It is probably no surprise to learn that food brings communities together. CityLab recently had a piece about a group in Tallahassee, FL that received a grant from the Knight Foundation to support a project called “The Longest Table,” intended to bring 400 strangers from all parts of the city,
“…to use the dinner table as a medium for generating meaningful conversation among people of diverse ethnic, religious, and political backgrounds.”
I was thinking this sounded a lot like a project I wrote about last fall that occurred in Akron, OH that also set up tables down the middle of the road in order to bring 500 people together for a meal and discussion about how a highway that was being closed down might be re-purposed.
It turns out on closer investigation, not only was that also sponsored by the Knight Foundation, there was an earlier iteration of the Tallahassee meal that occurred last October within a week of the one in Akron.

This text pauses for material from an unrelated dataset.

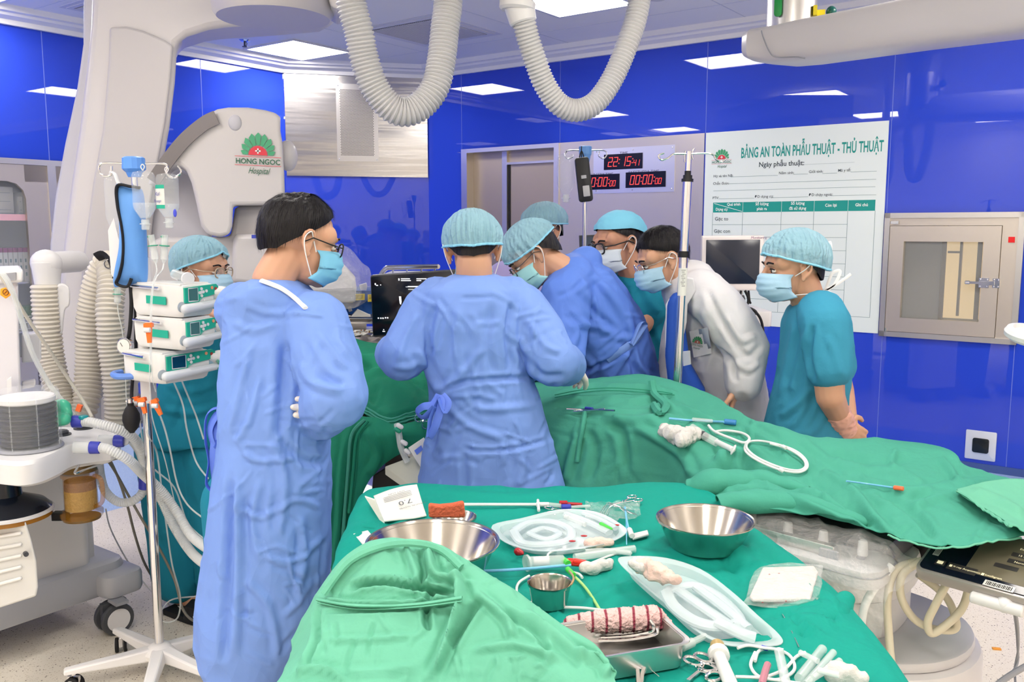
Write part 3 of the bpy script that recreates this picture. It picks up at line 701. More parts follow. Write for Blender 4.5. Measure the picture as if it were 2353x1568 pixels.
for va, vb in ((CV0, 3.14), (3.20, CV1)):
    mb = MB(); fr = .16; rbx(mb, -.02, .012, va, va + fr, .03, CZ - .012); rbx(mb, -.02, .012, vb - fr, vb, .03, CZ - .012); rbx(mb, -.02, .012, va, vb, CZ - .13, CZ - .012); rbx(mb, -.02, .012, va, vb, .03, .68)
    # rounded upper corners of the glass
    for vc, s_ in ((va + fr, 1), (vb - fr, -1)):
        z_ = CZ - .13; poly = [(vc, z_), (vc + s_ * .12, z_)] + [(vc + s_ * (.12 - .12 * math.sin(math.radians(a))), z_ - .12 + .12 * math.cos(math.radians(a))) for a in (30, 60, 90)]
        mb.loft([[R(u, a, b_) for a, b_ in poly] for u in (-.02, .0119)])
    dr = mb.build('cabinet_door', m_steel, t, smooth=False)
    mb = MB(); rbx(mb, -.012, -.008, va + fr, vb - fr, .68, CZ - .13); mb.build('pane', m_glass, dr, smooth=False)
mb = MB(); rbx(mb, .0125, .014, 3.24, 3.44, .71, .72); mb.build('label_strip', M('label_pink', S(240, 170, 185), .6), t, smooth=False)
# contents
m_card = M('card_white', S(222, 222, 218), .6); m_pack = M('pack_paper', S(226, 226, 224), .6); m_mag = M('pack_magenta', S(160, 40, 120), .5); m_pgreen = M('pack_green', S(90, 150, 70), .5); m_pink = M('shelf_pink', S(242, 172, 186), .6)
for i, (x0, x1, y0, y1, lb, mt) in enumerate(((-30, 33, 428, 494, 'wide white carton on the top shelf behind the cabinet glass', m_card), (41, 54, 452, 493, 'narrow white carton beside the wide carton in the cabinet', m_pack), (54, 70, 442, 494, 'grey carton at the right end of the top cabinet shelf', m_card))):
    va, z1_ = PU(x0, y0, -.12); vb, _ = PU(x1, y1, -.12)
    t = thing('carton', R(-.2, (va + vb) / 2, 1.70), lb, 'box'); mb = MB(); rbx(mb, -.28, -.12, vb, va, 1.701, z1_); mb.build('box', mt, t, smooth=False)
    mb = MB()
    for k in range(3): rbx(mb, -.12, -.1192, vb + .02, va - .02, 1.73 + k * .06, 1.734 + k * .06)
    rbx(mb, -.12, -.119, vb, va, 1.70, 1.712); mb.build('print', M('carton_print', S(150, 160, 170), .6), t, smooth=False)
packs = thing('sterile_pack', R(-.16, 3.30, 1.215), 'upright white sterile pack with a magenta top in the row on the middle cabinet shelf', 'pack', 'sterile packs on the middle shelf')
def pack(root, w_, h, topm, tz):
    b_ = world_loc(root); mb = MB(); rbx_ = lambda u0, u1, v0, v1, z0, z1: mb.box(b_ + E1 * (u0 + u1) / 2 + N1 * (v0 + v1) / 2 + UP * (z0 + z1) / 2, (u1 - u0, v1 - v0, z1 - z0), (ROOMX, ROOMY, UP))
    rbx_(-.12, .04, -w_, w_, .001, h); mb.build('sleeve', m_pack, root, smooth=False)
    mb = MB(); rbx_(-.12, .041, -w_ * 1.02, w_ * 1.02, h - tz, h + .01); mb.build('top_tab', topm, root, smooth=False)
    mb = MB()
    for k in range(3): rbx_(.04, .0405, -w_ * .4, w_ * .5, .04 + k * .05, .066 + k * .05)
    mb.build('print', m_line, root, smooth=False)
pack(packs, .014, .235, m_mag, .022)
for k in range(1, 15):
    c_ = copy_tree(packs); c_.location = Vector(R(-.16, 3.30 + .0345 * k, 1.215)); c_.rotation_euler = (0, 0, .12)
gp = thing('sterile_pack', R(-.16, 3.22, .86), 'small green topped sterile pack in the row on the lower cabinet shelf', 'pack', 'green sterile packs on the lower shelf')
pack(gp, .012, .16, m_pgreen, .075)
for k in range(1, 11):
    c_ = copy_tree(gp); c_.location = Vector(R(-.16, 3.22 + .031 * k, .86)); c_.rotation_euler = (0, 0, .1)
t = thing('shelf_label', R(-.02, 3.5, 1.70), 'pink shelf label below the cartons in the cabinet', 'label'); mb = MB(); rbx(mb, -.029, -.026, 3.33, 3.8, 1.655, 1.70); mb.build('strip', m_pink, t, smooth=False)
t = thing('wire_basket', R(-.1, 3.4, .86), 'round white wire basket holding green packs on the lower cabinet shelf', 'basket')
mb = MB()
for z in (.875, .92, .965): mb.tube(circle(R(-.2, 3.38, z), E1, N1, .165, 28, ry=.26), .003, 5, True)
for a in range(0, 360, 12):
    p = R(-.2, 3.38, 0) + E1 * .165 * math.cos(math.radians(a)) + N1 * .26 * math.sin(math.radians(a)); mb.cyl(p + UP * .866, p + UP * .965, .002, n=5)
mb.build('wire', m_white, t)

# ------------------------------------------------------------------ hose loops under the ceiling
for nm, lb, pts, r in (('ceiling_hose', 'white corrugated hose loop hanging at left of the ceiling', [(800, -90), (806, 0), (824, 70), (836, 130), (858, 195), (893, 243), (930, 258), (968, 242), (1000, 200), (1014, 140), (1022, 70), (1030, 0), (1032, -90)], .057),
                       ('ceiling_hose', 'white corrugated hose loop hanging at right with a sharp bend', [(1203, 45), (1214, 90), (1232, 145), (1252, 195), (1285, 240), (1325, 254), (1368, 236), (1408, 180), (1444, 95), (1466, 20), (1478, -90)], .047)):
    mb = MB(); d0 = 3.55 if r > .05 else 3.75; n_ = len(pts)
    corrugated(mb, [P(x, y, d0 + .25 * i / n_) for i, (x, y) in enumerate(pts)], r, .0155, .11, 22, 12)
    tag(mb.build(nm, m_hosew, None), lb, 'hose', 'corrugated ceiling hoses')
for lb, x, d0, y0 in (('white round hose fitting on the ceiling above the right loop', 1196, 3.75, 50),):
    t = thing('hose_fitting', P(x, -130, d0), lb, 'fitting'); a, b_ = P(1190, 2, d0), P(1203, y0 + 4, d0)
    mb = MB(); mb.cyl(a, b_, .062, .056, 24, bev=.006); mb.cyl(a - UP * .04 - V(.004, 0, 0), a + UP * .004, .074, .074, 24, bev=.01); mb.cyl(V(a[0], a[1], a[2]), V(a[0], a[1], HC), .045); mb.build('collar', m_white, t)
for x, d0, lb in ((800, 3.55, 'first'), ):
    pass
t = thing('hose_carriage', P(1150, -150, 3.7), 'white ceiling carriage carrying the hose loops, above the picture edge', 'carriage')
zc = P(1030, -85, 3.8)[2]
mb = MB(); a = P(800, -90, 3.55); b_ = P(1478, -90, 4.0); c_ = (a + b_) / 2; L_ = np.linalg.norm((b_ - a)[:2]); xx = nz(V(b_[0] - a[0], b_[1] - a[1], 0)); mb.rbox(V(c_[0], c_[1], a[2] + .05), (L_ + .3, .2, .12), (xx, np.cross(UP, xx), UP), .04, .01)
for f_ in (.1, .9): q = a + (b_ - a) * f_; mb.cyl(V(q[0], q[1], a[2] + .1), V(q[0], q[1], HC), .04)
mb.build('rail', m_gantry, t)

# ------------------------------------------------------------------ ceiling boom on the right
t = thing('ceiling_boom', R(4.45, .5, HC), 'white horizontal ceiling boom arm on a steel pivot at the top right', 'boom arm')
pv = P(1818, 60, 4.95); top = V(pv[0], pv[1], HC)
mb = MB(); mb.cyl(V(pv[0], pv[1], 2.86), top, .135, n=32); mb.build('pivot_sleeve', m_white, t)
mb = MB(); mb.cyl(V(pv[0], pv[1], 2.60), V(pv[0], pv[1], 2.86), .13, n=32); mb.build('pivot_tube', m_steelm, t)
sp_ = V(pv[0], pv[1], 2.76); dcam = nz(EYE - sp_); dh = nz(V(dcam[0], dcam[1], 0)); sx_ = np.cross(UP, dh)
mb = MB(); mb.rbox(sp_ + dh * .128 - sx_ * .07, (.04, .10, .008), (sx_, UP, dh), .018, .002); mb.build('green_mark', M('mark_green', S(20, 150, 70), .4), t)
mb = MB(); mb.box(sp_ + dh * .06 + sx_ * .118 + UP * -.02, (.02, .06, .05), (sx_, dh, UP)); mb.box(sp_ + dh * .02 + sx_ * .145 + UP * -.03, (.05, .05, .04), (sx_, dh, UP)); mb.build('yellow_tag', M('tag_yellow', S(245, 225, 40), .5), t, smooth=False)
# arm: rounded-rectangle sections along the axis
def arm_sec(px, yt, yb, d, w_):
    a, b_ = P(px, yt, d), P(px, yb, d); return (a + b_) / 2, np.linalg.norm(a - b_) / 2, w_
secs = [arm_sec(1731, 96, 118, 5.0, .04), arm_sec(1738, 76, 138, 4.98, .12), arm_sec(1760, 69, 146, 4.95, .16), arm_sec(1810, 62, 150, 4.9, .17), arm_sec(1860, 50, 146, 4.82, .17), arm_sec(1960, 30, 133, 4.66, .165), arm_sec(2110, 0, 113, 4.42, .16), arm_sec(2353, -52, 84, 4.03, .155), arm_sec(2800, -150, 26, 3.3, .15)]
mb = MB(); rings = []; ax_ = nz(secs[-1][0] - secs[2][0]); ay = nz(np.cross(UP, ax_))
for c, h, w_ in secs:
    rg = []
    for k in range(28):
        a = 2 * math.pi * k / 28; ca, sa = math.cos(a), math.sin(a); e = .5
        rg.append(c + ay * w_ * np.sign(ca) * abs(ca) ** e + UP * h * np.sign(sa) * abs(sa) ** e)
    rings.append(rg)
mb.loft(rings); mb.build('arm', M('boom_white', S(212, 209, 210), .35), t)
mb = MB(); q = [P(1750, 70, 4.77), P(1755, 88, 4.765), P(1768, 118, 4.765), P(1784, 131, 4.765), P(1830, 131, 4.70), P(1850, 134, 4.68)]; mb.tube(spline(q, 6), .004, 6); mb.build('seam', m_grey, t)
t = thing('ceiling_socket', P(1905, 30, 5.2), 'small white ceiling junction box with a green knob behind the boom', 'socket')
q = P(1925, 22, 5.05); mb = MB(); mb.box(V(q[0], q[1], HC - .06), (.3, .16, .12), (ROOMX, ROOMY, UP)); mb.build('box', m_white, t, smooth=False)
mb = MB(); mb.sphere(P(1910, 27, 4.92), (.027, .027, .03)); mb.build('knob', M('knob_green', S(20, 92, 84), .3), t)
# lamp / arm end at right picture edge
t = thing('surgical_lamp', P(2360, 770, 2.6), 'white rounded lamp edge entering at the right picture edge by the hatch', 'lamp')
mb = MB(); c = P(2352, 768, 2.6); mb.lathe([(.02, -.028), (.05, -.024), (.068, -.012), (.07, 0), (.064, .012), (.05, .016), (.045, .004), (.01, .002)], c + V(.02, 0, 0), nz(V(.05, -.25, 1)), 32); mb.build('dish', m_white, t)
mb = MB(); mb.capsule(c + V(.06, 0, -.01), c + V(.5, 0, .04), .02); mb.capsule(c + V(.5, 0, .04), V(c[0] + .52, c[1], HC - .02), .03); mb.build('arm', m_white, t)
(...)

I think this is secretly a plot by the Knight Foundation to identify the best cooks around the country for some nefarious end!
Actually, an element of that was central to the Akron 500 Plates project. (the identifying good cooks part, not nefarious plotting)

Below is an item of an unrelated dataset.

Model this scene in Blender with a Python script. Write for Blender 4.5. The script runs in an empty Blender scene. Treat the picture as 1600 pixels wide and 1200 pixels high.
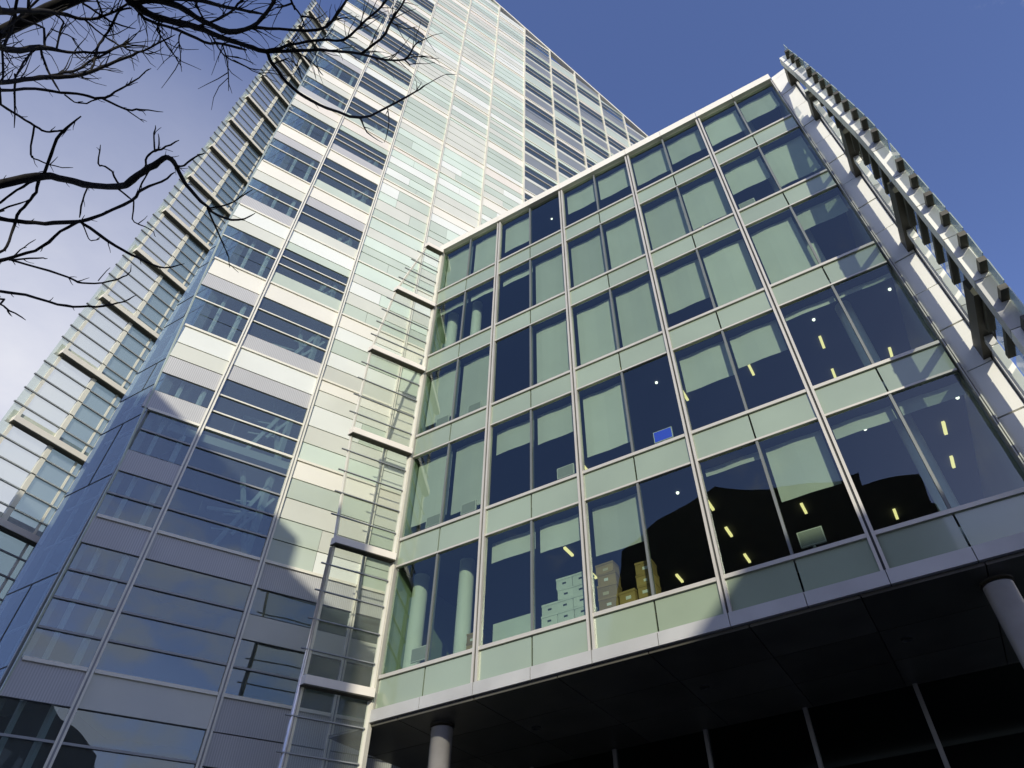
import bpy, math, random
from mathutils import Matrix, Vector
C = bpy.context.scene
col = C.collection
random.seed(11)
# ---------------------------------------------------------------- camera
cd = bpy.data.cameras.new('camera'); cam = bpy.data.objects.new('camera', cd); col.objects.link(cam)
Rw = Matrix(((0.8736027,0.4854134,-0.0345259),(0.3676915,-0.6119313,0.7002450),(0.3187809,-0.6244308,-0.7130673)))
cam.matrix_world = Rw.transposed().to_4x4()
cd.sensor_width = 36; cd.sensor_fit = 'HORIZONTAL'; cd.lens = 1068.10/1600*36
cd.shift_x = -75.475/1600; cd.shift_y = -3.72/1600
cd.clip_start = 0.05; cd.clip_end = 4000
C.camera = cam
C.render.resolution_x = 1024; C.render.resolution_y = 768
# ---------------------------------------------------------------- world, sun
SUN_EL = math.radians(25.0); SUN_ROT = math.radians(150.0)
sdir = Vector((math.sin(SUN_ROT)*math.cos(SUN_EL), math.cos(SUN_ROT)*math.cos(SUN_EL), math.sin(SUN_EL)))
W = bpy.data.worlds.new('World'); C.world = W; W.use_nodes = True
nt = W.node_tree; N = nt.nodes; Lk = nt.links
bg = N['Background']; bg.inputs['Strength'].default_value = 0.145
sky = N.new('ShaderNodeTexSky'); sky.sky_type = 'NISHITA'; sky.sun_disc = False
sky.sun_elevation = SUN_EL; sky.sun_rotation = SUN_ROT; sky.altitude = 60
sky.air_density = 1.0; sky.dust_density = 0.6; sky.ozone_density = 2.2
tc = N.new('ShaderNodeTexCoord')
mp = N.new('ShaderNodeMapping'); mp.inputs['Scale'].default_value = (1.0, 1.0, 1.9)
nz = N.new('ShaderNodeTexNoise'); nz.inputs['Scale'].default_value = 4.2; nz.inputs['Detail'].default_value = 8; nz.inputs['Roughness'].default_value = 0.60
Lk.new(tc.outputs['Generated'], mp.inputs['Vector']); Lk.new(mp.outputs['Vector'], nz.inputs['Vector'])
sep = N.new('ShaderNodeSeparateXYZ'); Lk.new(tc.outputs['Generated'], sep.inputs[0])
# thin cloud, thicker towards the low sky
el = N.new('ShaderNodeMapRange'); el.inputs['From Min'].default_value = 0.70; el.inputs['From Max'].default_value = 0.10
el.inputs['To Min'].default_value = -0.10; el.inputs['To Max'].default_value = 0.16
Lk.new(sep.outputs['Z'], el.inputs['Value'])
ad0 = N.new('ShaderNodeMath'); ad0.operation = 'ADD'; Lk.new(nz.outputs['Fac'], ad0.inputs[0]); Lk.new(el.outputs['Result'], ad0.inputs[1])
sd = N.new('ShaderNodeVectorMath'); sd.operation = 'DOT_PRODUCT'; sd.inputs[1].default_value = (0.42, -0.76, 0.49); Lk.new(tc.outputs['Generated'], sd.inputs[0])
sth = N.new('ShaderNodeMapRange'); sth.inputs['From Min'].default_value = 0.60; sth.inputs['From Max'].default_value = 0.85   # more cloud to the south-east
sth.inputs['To Min'].default_value = -0.02; sth.inputs['To Max'].default_value = 0.05; Lk.new(sd.outputs['Value'], sth.inputs['Value'])
ad = N.new('ShaderNodeMath'); ad.operation = 'ADD'; Lk.new(ad0.outputs[0], ad.inputs[0]); Lk.new(sth.outputs['Result'], ad.inputs[1])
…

The artists and collaborators collected recipes from each of the 22 neighborhoods in the city and printed them on each of the plates so that everyone went home with a recipe from someone in the community. Then they built tables and distributed them to each of the neighborhoods to provide a gathering point at which conversations and community meals could continue.
500 Plates has made the recipes and toolkit for replicating this in the neighborhoods and other cities available on their website.
The participants in both projects talk about how the format lends itself to discussing somewhat sensitive topics because the environment sets people a little more at ease. This type of event may help arts organizations come in contact and start a conversation with the elusive demographic of people we never meet in order to learn what their barriers to involvement are.